Group Policy and User restrictions

G

Guest

Hi,

We are running Windows XP Pro and 2000 Pro on our computers. I'm in the
process of learning Group Policies and how to create, manage, deploy and
troubleshoot them (AD is still on 2000 Server based)

My 2x questions are:

How come when I remove the local Administrator rights to a user and leave
him on a basic user level access we run into all kinds of software issues
that we do not have if the user is part of the admin group. Such as Outlook
printing issues that can't create documents in Temp folders and so many other
sotwares having all kind of hickup behaviors?

My second question is it possible to leave my users in the local admin
groups but with group policy deny them the rights to install or remove any
applications? If so how?

Any help will be greatly appreciated since I'm kind of in a nightmare in
troubleshooting and administering all of what goes on the users computers

Thank you
Gabriel
 
H

Harry Johnston

Falcon1 said:
How come when I remove the local Administrator rights to a user and leave
him on a basic user level access we run into all kinds of software issues

There are two distinct issues here. Some software is badly written and will not
run for non-administrative users. Such software is in the minority and does not
typically include the major Microsoft products such as Outlook.

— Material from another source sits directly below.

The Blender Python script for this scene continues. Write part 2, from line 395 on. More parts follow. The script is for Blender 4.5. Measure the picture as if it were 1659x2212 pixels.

The problem you're more likely running into here is that if the user account has
already been used as an administrator it may have files and folders with
incorrect permissions. Do these problems occur with a new account which was
never used as an administrator?
My second question is it possible to leave my users in the local admin
groups but with group policy deny them the rights to install or remove any
applications? If so how?

Basically no. You can't reliably prevent an administrator from doing anything
they want. Even where there is group policy to block something, it is (almost)
always possible for an administrator to block or override the group policy. I'm
not aware of any group policy that can prevent the installation or removal of
software in any case.

Harry.
 
G

Guest

Hi Harry,

I will double-check with a new profile if the same thing happens. For sure
MS Outlook 2003 needs write permissions on the user and system Temp
variables, otherwise it prints only the Header and no body. It took me a long
time to figure this out. Which is why I posted the question because to me it
makes no sense.

I'll come back wth a answer today.
 
H

Harry Johnston

Falcon1 said:
I will double-check with a new profile if the same thing happens. For sure
MS Outlook 2003 needs write permissions on the user and system Temp
variables,

Could you clarify what you mean by this?

Harry.
 
G

Guest

With pleasure,

We found out that Outlook 2003 when printing e-mails needs to have write
access for the Env. variable for the TMP user variable (Default path) and
Write access for the C:\WINNT\Temp folder.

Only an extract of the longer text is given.